In an election debate, Poland’s president defended his acknowledgment of the complicity of some his countrymen in the Holocaust.

Bronislaw Komorowski offered his defense during a televised debate earlier this week against Andrzej Duda, a conservative candidate who criticized the president’s apologies in recent years for the massacre that Polish farmers perpetrated against their Jewish neighbors at Jedwabne.

The 1941 Jedwabne pogrom, when dozens of Jews were burned alive by villagers who trapped them inside a barn, was exposed in the early 2000s by the historian Jan Gross.

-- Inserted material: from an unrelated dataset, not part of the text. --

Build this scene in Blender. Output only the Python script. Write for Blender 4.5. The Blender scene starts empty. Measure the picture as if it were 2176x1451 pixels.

The discovery triggered furious reactions by Polish nationalists who claimed there was too little evidence to support the assertions, which they said falsely depicted Poland as a perpetrator nation instead of a victim of Nazi occupation.

Reiterating his past statements on the subject, Komorwski, 62, said during the debate Sunday: “The nation of victims was also the nation of perpetrators,” according to a translation provided by the AFP news agency.

According to historians, Polish Jews were massacred by their Polish neighbors with little to no German involvement on a number of occasions, including the village of Wasosz, where an archeological excavation is now underway. In at least one incident, Polish villagers killed Jews in a pogrom perpetrated after the Holocaust against Jews who survived it.

Andrzej Duda called Komorowski’s statements an “attempt to destroy Poland’s good name.”

“Difficult and painful episodes in our history must not be hidden,” Komorwski, a center-right politician, replied. “Those who do not see them are closing their eyes before historical truth.”

The debate came after Duda clinched 34.76 percent of the vote in the first round of the presidenntial election last week, beating the incumbent by one percent. The second and final round is scheduled to take place Sunday.

Komorwski was widely seen as having won the debate.